The document was “leaked” to the newspaper, but parts were omitted after consultations between the newspaper and the Department of Defense, Pentagon spokesman Geoff Morrell said.

“While we would have much preferred none of this be made public at this time, we appreciate the paper’s willingness to edit out those passages, which would likely have endangered personnel and operations in Afghanistan,” Morrell said in a statement.

President Obama is considering the assessment of troop levels completed by McChrystal over the summer, however, a review of U.S. strategy in Afghanistan won’t be driven “by the politics of the moment,” Obama said on Sunday.

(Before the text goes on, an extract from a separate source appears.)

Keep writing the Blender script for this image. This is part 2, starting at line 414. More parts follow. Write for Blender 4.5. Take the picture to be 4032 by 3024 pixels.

“Every time I sign an order, you know, I’m answerable to the parents of those young men and women who I’m sending over there, and I want to make sure that it’s for the right reason,” Obama told CNN’s “State of the Union.”

The president put off questions about whether additional troops would be needed, saying, “I don’t want to put the resource question before the strategy question.” But he said Afghans need to show that they are “willing to make the commitment to build their capacity to secure their own country.”

The United States now has about 62,000 U.S. troops in Afghanistan, with NATO and other allies contributing about 35,000 more. The Pentagon is planning to add 6,000 troops by year’s end, and some members of Congress say McChrystal soon will call for thousands more.

The fighting has ramped up sharply in the past year as U.S. troops and a NATO-dominated coalition battle a resurgence of the Taliban, the al Qaeda-allied Islamic militia that ruled most of Afghanistan before the attacks. Washington poured an additional 21,000 troops into Afghanistan to provide security for its recent presidential election, which has been marred by allegations of fraud.

In August, 48 U.S. troops were killed in the fighting, surpassing the previous high of 45 in July. And the war has spread into Pakistan, where Taliban fighters are now battling government troops in that nuclear-armed country.

Obama said he has ordered “a soup-to-nuts re-evaluation” of the U.S. strategy, refocusing “on what our original goal was, which was to get al Qaeda, the people who killed 3,000 Americans” in the September 11, 2001, terrorist attacks.

“To the extent that our strategy in Afghanistan is serving that goal, then we’re on the right track,” he said. “If it starts drifting away from that goal, then we may have a problem.”